Mais cela n’empêche pas pour autant le général Goldfein à réfléchir à ce que pourrait être l’avenir du ravitaillement en vol. Et sa réflexion est surprenante. « En fait, je ne sais pas sur la prochaine génération de ravitailleurs fonctionnera dans les airs ou depuis une orbite terrestre basse », a-t-il dit. « J’ignore si ce sera habité ou non. Mais je m’en fiche, tant que apporte les capacités dont nous avons besoin pour gagner », a-t-il ajouté.
Avant tout, il reste à voir si cela est possible. Car si l’on comprend bien, il faudrait qu’un engin ravitailleur puisse faire le yo-yo entre son orbite et l’atmosphère afin de livrer du carburant à des avions de guerre…
« Cela peut sembler un peu étrange que le chef de l’Air Mobility Command discute avec l’Air Force Space Command au sujet du développement du prochain ravitailleur, mais cela me semble tout à fait logique », a continué le général Goldfein [qui, au passage, évité de parler de la « Space Force », voulue par M. Trump, ndlr].
Quoi qu’il en soit, le comité des forces armées du Sénat américain a fait part de ses préoccupations « face à la menace croissante » à laquelle sont exposés les « avions de grande valeur dans des environnements constestés ».

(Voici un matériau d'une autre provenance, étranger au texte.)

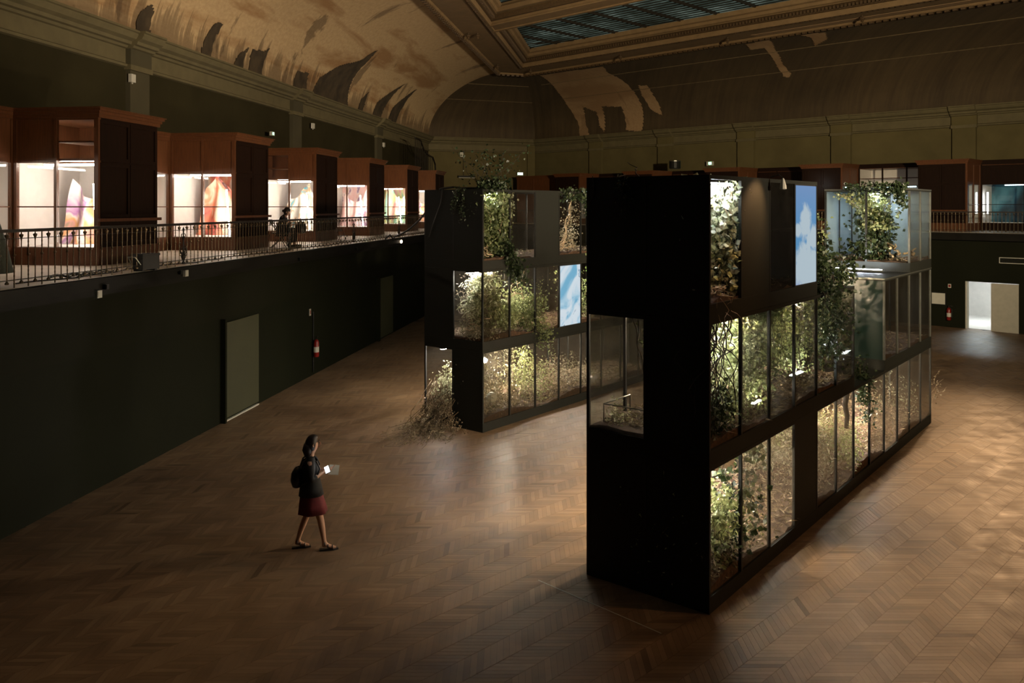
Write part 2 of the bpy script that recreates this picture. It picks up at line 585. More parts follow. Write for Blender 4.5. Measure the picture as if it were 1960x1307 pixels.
# ---- lower walls
wl = root('wall_left', LO, LR); struct(wl)
L1, L2 = -6.0, 52.0
BX('lower_wall', 'lower', wl, L1, L2, 0, 0.25, -0.02, 2.45)
BX('fascia', 'lower2', wl, L1, L2, -0.12, 0.25, 2.45, 3.60)
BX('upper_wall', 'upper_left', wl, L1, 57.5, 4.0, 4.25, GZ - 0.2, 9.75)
for k, D_ in enumerate((12.0, 22.45, 33.3, 44.4)):
    x = D_
    BX('pilaster', 'pilaster', wl, x - 0.45, x + 0.45, 3.86, 4.0, GZ, 9.3)
    BX('pilaster_frieze', 'pilaster', wl, x - 0.49, x + 0.49, 3.82, 4.0, 8.80, 9.27)
    BX('pilaster_cap', 'cornice', wl, x - 0.52, x + 0.52, 3.80, 4.0, 8.66, 8.80)
sl = root('gallery_left', LO, LR); struct(sl)
BX('slab', 'slab', sl, L1, 52, -0.757, 4.0, GZ - 0.21, GZ - 0.006)
BX('gallery_floor', 'gfloor', sl, L1, 52, -0.74, 4.0, GZ - 0.006, GZ)
BX('slab_moulding', 'slab', sl, L1, 52, -0.80, -0.757, GZ - 0.08, GZ - 0.02)
BX('under_moulding', 'slab', sl, L1, 52, -0.42, -0.12, GZ - 0.36, GZ - 0.21)

wr = root('wall_right', RO, RR); struct(wr)
R1, R2 = -39.0, 6.0
D0, D1, D2 = -11.12, -10.16, -9.18        # doorway, edge of the sliding leaf, end
BX('lower_wall', 'lower', wr, R1, D0, 0, 0.25, -0.02, 3.66)
BX('lower_wall', 'lower', wr, D2, R2, 0, 0.25, -0.02, 3.66)
BX('lower_wall', 'lower', wr, D0, D2, 0, 0.25, 1.95, 3.66)
BX('upper_wall', 'upper', wr, -41.5, R2 + 2, 4.95, 5.2, GZR - 0.2, 9.75)
for x in (-34.6, -29.2, -23.8, -18.4, -12.6, -7.2, -1.8):
    BX('pilaster', 'upper', wr, x - 0.5, x + 0.5, 4.76, 4.95, GZR, 9.3)
    BX('pilaster_frieze', 'upper', wr, x - 0.54, x + 0.54, 4.77, 4.95, 8.80, 9.27)
    BX('pilaster_cap', 'cornice', wr, x - 0.55, x + 0.55, 4.71, 4.95, 8.66, 8.80)
sr = root('gallery_right', RO, RR); struct(sr)
BX('slab', 'slab', sr, -40, R2, -0.36, 4.95, GZR - 0.31, GZR - 0.006)
BX('gallery_floor', 'gfloor', sr, -40, R2, -0.35, 4.95, GZR - 0.006, GZR)
BX('slab_moulding', 'slab', sr, -40, R2, -0.41, -0.36, GZR - 0.10, GZR - 0.03)

# far canted wall
wf = root('wall_far', (CA[0], CA[1], 0), CR); struct(wf)
BX('upper_wall', 'upper', wf, -0.3, 8.2, 0, 0.25, 3.6, 9.75)
BX('lower_wall', 'lower', wf, -4, 10, -5.0, -4.8, -0.02, 3.66)
BX('slab', 'slab', wf, -4.5, 9, -5.5, 0, GZ - 0.21, GZ + 0.002)
BX('pilaster', 'upper', wf, 7.0, 7.55, -0.12, 0, GZR, 9.3)
# walls behind the viewer close the hall
wn = struct(MB().box(-15, 31, -4.4, -4.0, -0.2, 14.2).build('wall_near', 'lower'))
we = struct(MB().box(30.0, 30.4, -4.2, 31, -0.2, 14.2).build('wall_east', 'lower'))
gn = struct(MB().box(-15, 30, -4.0, -0.55, GZ - 0.25, GZ).build('gallery_near', 'slab'))

# ---- cornice and architrave following all three walls
def wall_path(dl, dc, dr): return wallpts(4.0 - dl, 0 - dc, 4.95 - dr)
P = wall_path(0, 0, 0)
prof = [(0, 8.72), (0.09, 8.74), (0.11, 8.80), (0.03, 8.84), (0.03, 9.22), (0.10, 9.24), (0.13, 9.30), (0.22, 9.32), (0.24, 9.40), (0.36, 9.46), (0.42, 9.56), (0.42, 9.60), (0.47, 9.62), (0.47, 9.67), (0.0, 9.68)]
cn = struct(MB().sweep(P, prof).build('trim_cornice', 'cornice'))
for (fn, xs, y, w) in ((LW, (12.0, 22.45, 33.3, 44.4), 4.0, 0.52), (RW, (-34.6, -29.2, -23.8, -18.4, -12.6, -7.2, -1.8), 4.95, 0.56)):
    for x in xs:      # the cornice breaks forward over each pilaster
        m = MB()
        pr = [(o_ + 0.16, z) for o_, z in prof if z >= 9.2]
        a = fn(x - w, y); b = fn(x + w, y)
        k = len(m.v)
        m.sweep([a[:2], b[:2]], pr)
        n = len(pr)
        inner = []
        for p in (a, b):
            for (_, z) in pr:
                inner.append((p.x, p.y, z))
        kk = len(m.v); m.v += inner
        for e in (0, 1):
            for j in range(n - 1):
                q = (e * n + j, e * n + j + 1, kk + e * n + j + 1, kk + e * n + j)
                m.f.append(q)
        m.build('cornice_break', 'cornice', cn)

# ---- vault (cove) between cornice and skylight beam
ZC, ZT = 9.67, 13.0
IW = wallpts(4.0, 0, 4.95)
IQ = wallpts(-1.55, -7.3, -1.41)
ceil = bpy.data.objects.new('ceiling', None); COL.objects.link(ceil); struct(ceil)
def cove(name, mat, W0, W1, Q0, Q1, nu, nv, u0=0.0):
    W0, W1, Q0, Q1 = (np.array(q) for q in (W0, W1, Q0, Q1))
    s = np.linspace(0, 1, nu + 1); th = np.linspace(0, PI / 2, nv + 1)
    S, T = np.meshgrid(s, th, indexing='ij')
    h = 1 - np.cos(T)
    pw = W0 + (W1 - W0) * S[..., None]; pq = Q0 + (Q1 - Q0) * S[..., None]
    p = pw + (pq - pw) * h[..., None]
    z = ZC + (ZT - ZC) * np.sin(T)
    V = np.concatenate([p, z[..., None]], -1).reshape(-1, 3)
    L = np.linalg.norm(W1 - W0)
    uv = np.stack([u0 + S * L, T * 4.7], -1).reshape(-1, 2)
    i = np.arange(nu)[:, None] * (nv + 1) + np.arange(nv)[None]
    i = i.ravel()
    F = np.stack([i, i + 1, i + nv + 2, i + nv + 1], 1)
    o = np_mesh(name, V, F, mat, ceil, uv=uv)
    o.data.polygons.foreach_set('use_smooth', [True] * len(F))
    return o
cove('vault_left', 'cove_left', IW[0], IW[1], IQ[0], IQ[1], 60, 20)
cove('vault_far', 'cove_dark', IW[1], IW[2], IQ[1], IQ[2], 12, 20, 70)
cove('vault_right', 'cove_dark', IW[2], IW[3], IQ[2], IQ[3], 60, 20, 90)

def cove_pt(side, a, th, lift=0.0):
    if side == 'R':
        y = 4.95 - 6.36 * (1 - math.cos(th)); z = ZC + 3.33 * math.sin(th)
        p = RW(a, y - lift * math.cos(th) * 0.9, z - lift * math.sin(th))
    else:
        y = 4.0 - 5.55 * (1 - math.cos(th)); z = ZC + 3.33 * math.sin(th)
        p = LW(a, y - lift * math.cos(th), z - lift * math.sin(th))
    return p
# seams of the lining: slim battens along the vault
for th, w in ((0.78, 0.012), (1.16, 0.012)):
    m = MB()
    pts = [cove_pt('R', a, th, 0.03) for a in np.linspace(-36, 0, 37)]
    m.tube(pts, 0.022, 4)
    m.build('lining_batten', 'seam', ceil)
for t in (0.78, 1.16):
    h = 1 - math.cos(t)
    f0 = Vector(IW[1]).lerp(Vector(IQ[1]), h); f1 = Vector(IW[2]).lerp(Vector(IQ[2]), h)
    z = ZC + (ZT - ZC) * math.sin(t) - 0.03
    MB().tube([(f0.x, f0.y, z), ((f0.x + f1.x) / 2, (f0.y + f1.y) / 2, z), (f1.x, f1.y, z)], 0.022, 4).build('lining_batten', 'seam', ceil)
def inside(poly, x, y):
    c = False; n = len(poly)
    for i in range(n):
        x1, y1 = poly[i]; x2, y2 = poly[i-1]
        if (y1 > y) != (y2 > y) and x < (x2 - x1) * (y - y1) / (y2 - y1) + x1: c = not c
    return c
PATCH = [
    ('R', [(-34.48, 1.448), (-29.72, 1.421), (-30.34, 1.233), (-30.22, 0.981), (-30.48, 0.494), (-30.73, 0.256), (-31.0, 0.02), (-31.32, 0.017), (-32.2, 0.053), (-32.0, 0.494), (-33.45, 0.544), (-33.67, 0.323), (-33.97, 0.047), (-34.28, 0.184), (-34.12, 0.446), (-34.92, 0.574), (-35.38, 0.258), (-35.24, 0.02), (-36.05, 0.0), (-36.01, 0.22), (-36.06, 0.65), (-35.65, 0.945)]),
    ('R', [(-29.65, 0.86), (-29.05, 0.837), (-29.22, 0.66), (-29.25, 0.461), (-29.32, 0.271), (-29.52, 0.295), (-30.01, 0.403), (-29.99, 0.685)]),
    ('R', [(-20.77, 1.444), (-19.46, 1.458), (-19.7, 1.327), (-19.98, 1.194), (-20.42, 0.885), (-20.34, 0.739), (-20.59, 0.685), (-20.84, 0.703), (-20.8, 0.872), (-20.32, 1.287), (-21.08, 1.271)]),
    ('R', [(-17.95, 1.461), (-16.77, 1.439), (-17.18, 1.267), (-18.05, 1.166), (-17.68, 1.366)]),
    ('L', [(22.42, 0.033), (22.41, 0.16), (22.59, 0.238), (22.85, 0.288), (23.03, 0.247), (23.09, 0.031)]),
    ('L', [(25.91, 0.015), (25.97, 0.181), (26.19, 0.362), (26.6, 0.37), (26.56, 0.216), (26.54, 0.013)]),
    ('L', [(29.24, 0.0), (29.13, 0.26), (29.98, 0.297), (30.25, 0.342), (30.29, 0.008)]),
    ('L', [(28.06, 0.013), (28.3, 0.159), (28.82, 0.27), (28.72, 0.018)]),
    ('L', [(35.18, 0.046), (35.53, 0.249), (36.76, 0.492), (38.15, 0.657), (38.24, 0.874), (38.82, 0.701), (39.05, 0.417), (39.68, 0.026), (37.9, 0.034)]),
    ('L', [(41.14, 0.024), (41.29, 0.201), (41.91, 0.339), (42.02, 0.149), (41.79, 0.014)]),
    ('L', [(43.5, 0.022), (43.82, 0.257), (44.8, 0.447), (45.64, 0.664), (45.42, 0.364), (44.96, 0.036)]),
    ('L', [(46.34, 0.027), (46.65, 0.276), (47.48, 0.498), (47.96, 0.702), (48.24, 0.335), (47.89, 0.038)]),
    ('L', [(33.14, 0.044), (33.2, 0.237), (34.33, 0.259), (34.49, 0.057)]),
]
t_ = NT('exposed_dark_render')
vv = t_.coord('Object', (1, 1, 1))
t_.base(t_.ramp(t_.noise(vv, 2.0, 5), [(0.35, lin((50, 42, 30))), (0.7, lin((78, 66, 48)))]))
t_.b.inputs['Roughness'].default_value = 0.9
M['darkpatch'] = t_.m
for side, poly in PATCH:
    a0 = min(p[0] for p in poly); a1 = max(p[0] for p in poly)
    t0 = min(p[1] for p in poly); t1 = max(p[1] for p in poly)
    da, dt = 0.07, 0.018
    na = int((a1 - a0) / da) + 1; nt = int((t1 - t0) / dt) + 1
    m = MB(); idx = {}
    def vid(i, j):
        if (i, j) not in idx:
            idx[(i, j)] = len(m.v)
            ja = a0 + i * da + 0.02 * math.sin(i * 2.3 + j * 1.1); jt = t0 + j * dt + 0.003 * math.sin(i * 1.7 + j * 2.9)
            m.v.append(tuple(cove_pt(side, ja, max(0.0, jt), 0.035)))
        return idx[(i, j)]
    for i in range(na):
        for j in range(nt):
            ca = a0 + (i + 0.5) * da; ct = t0 + (j + 0.5) * dt
            if inside(poly, ca, ct):
                m.f.append((vid(i, j), vid(i + 1, j), vid(i + 1, j + 1), vid(i, j + 1)))
    o = m.build('peeled_patch', 'darkpatch' if side == 'L' else 'patch', ceil, smooth=True)
    if side == 'R':
        l = o.data.uv_layers.new(name='UVMap')
        for lp in o.data.loops:
            v = o.data.vertices[lp.vertex_index].co
            l.data[lp.index].uv = (v.x * 0.7 - v.y * 0.7, v.z + 2)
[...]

« Etant donné les environnements opérationnels de plus en plus difficiles que présentent nos adversaires potentiels, il est prudent d’explorer les options pour des avions ravitailleurs non habités […] qui pourraient opérer de manière autonome dans le cadre d’une flotte logistique vaste pouvant soutenir l’attrition dans des conflits », avait-il fait valoir dans un avis publié en juin 2018. D’où sa recommandation d’allouer un budget de 38,4 millions de dollars pour étudier d’éventuelles solutions.